Pebble did not use e-ink screens, it used a reflective memory in pixel LCD (I believe made by Sharp), refresh rates were never a problem using that technology, because it's just a LCD that has some tweaks for lower standby power usage. More on it: https://www.sharpsde.com/technologies-for/memory-in-pixels/m... It still requires a very small amount of power to keep the screen functioning.

E-Ink uses a completely different technology that does not require energy to continue displaying an image on the screen. Only requires it to change it. Operates by moving charged polymers to make them go to the surface or fall away, similar to etch-a-sketch (edit: I was thinking magna doodle) toy, but charge/not magnetism.

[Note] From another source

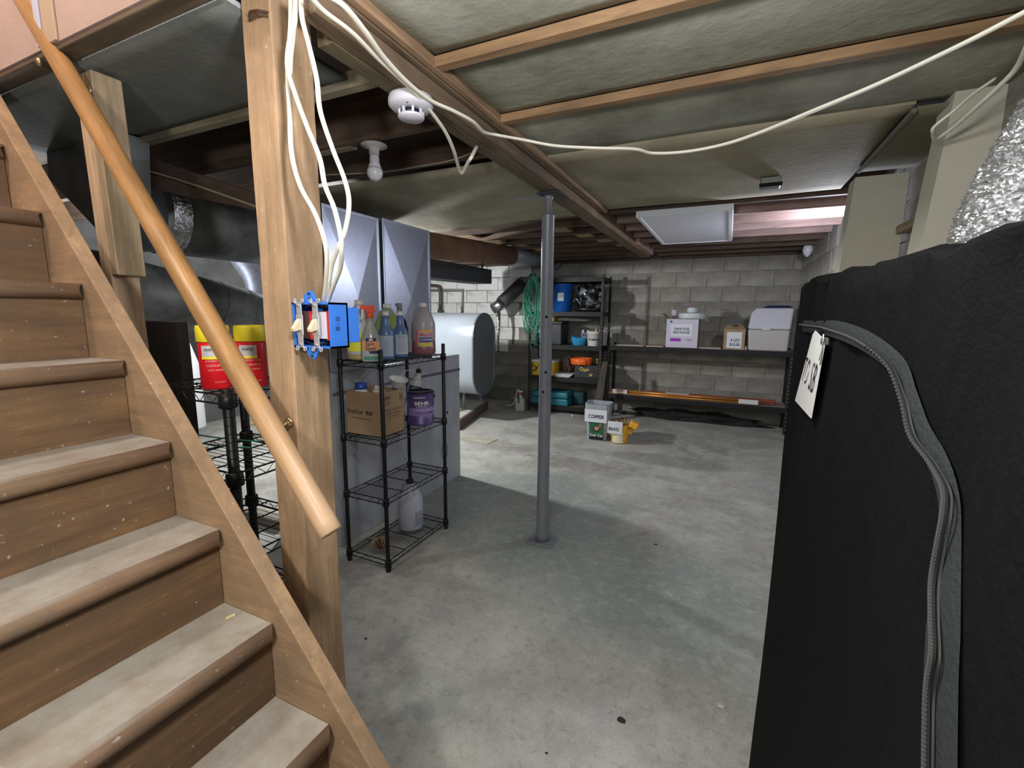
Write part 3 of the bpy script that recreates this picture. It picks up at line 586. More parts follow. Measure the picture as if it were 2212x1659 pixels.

The Pebble wasn't e-ink, it used a transflective memory LCD which they branded as "e-paper". Garmin still makes smartwatches using that technology.
> memory LCD

Interesting: ~5μW .. ~100μW.

https://displaylogic.com/products-and-services/memory-lcd/

Exactly. I recently retired my Pebble, after the battery life was reduced to 1-2 days. I wish there were more watches out there like this. I found the Garmins to be much dimmer, and the Fossil to be poorly laid out for displaying much text (and the UI/UX was awful). I would pay AWU prices for a next-generation Pebble Time Steel, even if only added HR and a few other updates.
It looks like it's under 30fps though to me... not sure if videos would be that watchable?